As previously mentioned, there are many reasons that online classes might appeal to students and instructors. Because classes do not meet in a specific location—or even usually at a specific time—students and instructors may take or teach them from nearly anywhere, and self-paced completion of assignments is possible. In addition to connecting scholars in disparate geographic locations, this flexibility is arguably democratizing, allowing convenient access to higher education for students with responsibilities such as work, caring for families, etc. The lack of an actual classroom and other physical resources (supplies, building maintenance, heating and cooling, etc.) necessary to running a traditional class also likely provides financial savings for academic institutions, which can be passed on to students in the form of lower tuition.
However, even if online classes attempt to provide the same content as more traditional in-person offerings, the medium has some inherent drawbacks that are difficult to get around. Some of these disadvantages are even linked—perhaps inextricably so—to the aforementioned advantages. For example, the extreme flexibility of many online courses requires students to be exceptionally self-motivated, as no set timetable enforces reasonable pacing. The temptation to procrastinate is only further enabled by the lack of accountability produced by regular, face-to-face contact with a professor and fellow students. Absent of traditional professor-student and student-student relationships, it seems likely that the motivation necessary to complete a self-paced course on a reasonable timetable is lessened, as students are less likely to feel the obligation and inspiration to do well that is ideally generated by seeing and interacting with teachers and classmates regularly and developing a good rapport.
The lack of traditional communication with a professor and other students seems likely to have a particularly strong effect in writing and language courses, along with other classes designed to teach skills that strongly benefit from peer workshops, conversational practice, etc. Although students are generally free to approach professors for assistance via email and also receive typed comments in response to each assignment, even the most helpful of these interactions seem unlikely to be as full and rich as offline conversation, where questions, answers, observations, etc. can be shared freely and instantly.

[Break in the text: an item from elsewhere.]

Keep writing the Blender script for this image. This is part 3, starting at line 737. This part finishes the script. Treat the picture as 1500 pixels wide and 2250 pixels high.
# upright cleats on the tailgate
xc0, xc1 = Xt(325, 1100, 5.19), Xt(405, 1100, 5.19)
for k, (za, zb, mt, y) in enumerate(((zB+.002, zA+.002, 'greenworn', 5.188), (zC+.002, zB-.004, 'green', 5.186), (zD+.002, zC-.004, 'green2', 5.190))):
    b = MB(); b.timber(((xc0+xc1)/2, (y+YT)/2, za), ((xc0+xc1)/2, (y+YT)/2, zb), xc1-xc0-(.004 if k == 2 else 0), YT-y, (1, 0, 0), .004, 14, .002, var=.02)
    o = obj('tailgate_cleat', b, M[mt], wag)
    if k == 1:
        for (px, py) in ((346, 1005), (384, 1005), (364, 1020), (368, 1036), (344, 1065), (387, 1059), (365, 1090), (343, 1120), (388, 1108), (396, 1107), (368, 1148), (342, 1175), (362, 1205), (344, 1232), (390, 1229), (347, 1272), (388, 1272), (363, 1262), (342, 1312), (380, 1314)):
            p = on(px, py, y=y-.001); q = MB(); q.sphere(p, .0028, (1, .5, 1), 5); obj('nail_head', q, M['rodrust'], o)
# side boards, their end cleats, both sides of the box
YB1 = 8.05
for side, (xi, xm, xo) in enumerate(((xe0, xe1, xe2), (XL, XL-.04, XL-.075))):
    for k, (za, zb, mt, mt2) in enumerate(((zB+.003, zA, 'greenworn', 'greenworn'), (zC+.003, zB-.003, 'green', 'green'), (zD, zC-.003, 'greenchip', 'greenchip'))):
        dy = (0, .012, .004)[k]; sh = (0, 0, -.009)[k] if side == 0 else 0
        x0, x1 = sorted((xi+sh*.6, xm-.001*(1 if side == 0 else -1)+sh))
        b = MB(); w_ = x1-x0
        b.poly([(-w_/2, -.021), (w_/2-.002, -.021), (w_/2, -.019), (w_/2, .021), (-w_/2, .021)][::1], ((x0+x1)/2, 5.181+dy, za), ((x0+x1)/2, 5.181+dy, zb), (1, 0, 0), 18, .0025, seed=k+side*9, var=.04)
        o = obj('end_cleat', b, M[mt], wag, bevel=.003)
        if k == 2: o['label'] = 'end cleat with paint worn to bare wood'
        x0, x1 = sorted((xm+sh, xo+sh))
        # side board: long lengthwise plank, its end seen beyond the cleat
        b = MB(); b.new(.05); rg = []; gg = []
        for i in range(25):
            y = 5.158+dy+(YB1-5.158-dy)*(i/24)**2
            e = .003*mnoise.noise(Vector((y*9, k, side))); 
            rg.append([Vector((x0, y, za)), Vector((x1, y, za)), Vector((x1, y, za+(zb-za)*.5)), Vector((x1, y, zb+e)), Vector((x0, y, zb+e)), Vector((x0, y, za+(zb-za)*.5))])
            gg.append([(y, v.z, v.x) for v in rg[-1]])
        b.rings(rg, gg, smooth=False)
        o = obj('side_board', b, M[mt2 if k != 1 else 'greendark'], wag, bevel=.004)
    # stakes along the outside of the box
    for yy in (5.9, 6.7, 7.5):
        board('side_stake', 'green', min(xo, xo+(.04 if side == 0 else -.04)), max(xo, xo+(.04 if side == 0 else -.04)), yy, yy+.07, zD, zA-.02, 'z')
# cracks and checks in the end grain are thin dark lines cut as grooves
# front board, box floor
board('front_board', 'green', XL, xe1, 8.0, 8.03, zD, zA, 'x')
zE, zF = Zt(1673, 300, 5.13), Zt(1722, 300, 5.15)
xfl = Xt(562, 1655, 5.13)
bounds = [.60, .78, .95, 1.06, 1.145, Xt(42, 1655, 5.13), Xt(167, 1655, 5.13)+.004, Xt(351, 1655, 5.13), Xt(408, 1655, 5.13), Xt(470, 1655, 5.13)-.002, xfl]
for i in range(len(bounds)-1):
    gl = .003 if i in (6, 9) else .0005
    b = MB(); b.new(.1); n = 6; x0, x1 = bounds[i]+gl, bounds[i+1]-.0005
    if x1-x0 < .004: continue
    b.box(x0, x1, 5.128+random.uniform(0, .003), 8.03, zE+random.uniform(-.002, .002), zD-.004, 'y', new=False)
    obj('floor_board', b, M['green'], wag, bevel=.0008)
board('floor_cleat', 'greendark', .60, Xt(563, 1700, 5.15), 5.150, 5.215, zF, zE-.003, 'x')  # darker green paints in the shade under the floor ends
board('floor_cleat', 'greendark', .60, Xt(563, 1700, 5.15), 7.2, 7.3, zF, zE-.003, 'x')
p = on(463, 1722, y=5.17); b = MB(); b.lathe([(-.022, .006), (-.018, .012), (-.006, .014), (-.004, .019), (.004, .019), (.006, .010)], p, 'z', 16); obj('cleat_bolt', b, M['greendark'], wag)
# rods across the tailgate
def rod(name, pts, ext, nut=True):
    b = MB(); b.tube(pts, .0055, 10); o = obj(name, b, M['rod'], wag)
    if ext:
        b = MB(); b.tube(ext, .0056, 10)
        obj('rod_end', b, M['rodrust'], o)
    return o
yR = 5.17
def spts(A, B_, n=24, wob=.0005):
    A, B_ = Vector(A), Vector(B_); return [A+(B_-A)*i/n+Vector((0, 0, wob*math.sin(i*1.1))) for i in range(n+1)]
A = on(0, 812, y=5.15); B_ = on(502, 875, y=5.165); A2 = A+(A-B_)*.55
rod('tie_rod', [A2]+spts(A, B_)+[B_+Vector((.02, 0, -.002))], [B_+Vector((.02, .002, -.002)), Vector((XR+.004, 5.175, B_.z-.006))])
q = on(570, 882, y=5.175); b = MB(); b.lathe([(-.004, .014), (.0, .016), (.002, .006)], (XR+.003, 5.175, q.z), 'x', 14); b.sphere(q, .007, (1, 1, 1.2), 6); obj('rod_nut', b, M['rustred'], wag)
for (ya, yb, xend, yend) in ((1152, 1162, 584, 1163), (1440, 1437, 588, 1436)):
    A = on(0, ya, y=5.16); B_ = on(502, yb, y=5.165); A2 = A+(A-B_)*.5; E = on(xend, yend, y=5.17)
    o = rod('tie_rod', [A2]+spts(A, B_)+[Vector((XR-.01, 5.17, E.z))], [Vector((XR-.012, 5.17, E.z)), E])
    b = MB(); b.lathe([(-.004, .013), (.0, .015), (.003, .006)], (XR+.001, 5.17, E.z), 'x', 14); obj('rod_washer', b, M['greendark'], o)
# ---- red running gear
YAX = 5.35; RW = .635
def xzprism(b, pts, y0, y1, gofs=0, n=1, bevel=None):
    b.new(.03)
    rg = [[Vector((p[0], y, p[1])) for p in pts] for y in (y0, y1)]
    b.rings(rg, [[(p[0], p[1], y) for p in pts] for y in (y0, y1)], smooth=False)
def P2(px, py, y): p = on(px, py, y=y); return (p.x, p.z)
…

While message boards, email-enabled peer editing, and video chat technologies like Skype can begin to address some of these issues, it appears that they have yet to fully replicate the community of a seminar style class or other more traditional environments designed to encourage discussion, collaboration, and engagement with peers.
Comparing traditional and online classes is just one way of observing the effect that media technologies can have on the content they are used to communicate. Rather than serving merely as neutral, hollow vessels for information, innovations like television, radio, video games, and the Internet shape the messages that they send. The same professor, teaching the same content, will likely observe different learning outcomes depending on the technology used to facilitate communication. While moving classrooms online does make learning more convenient and accessible for many students, it also shapes and sometimes places limitations on the extent and type of interactions they may have with peers and teachers. Similarly, a book translated into film usually loses much of its detail, especially as viewers lose access to the interiority of characters communicable by a first person or omniscient narrator. In light of these and many other examples, creators and consumers of content should be prepared to think critically about their media choices, aware not merely of their effects on user convenience but also the ways that they shape information itself.
Works Cited
Carr, Nicholas. The Shallows: What the Internet Is Doing to Our Brains. New York: W.W. Norton, 2010. Print.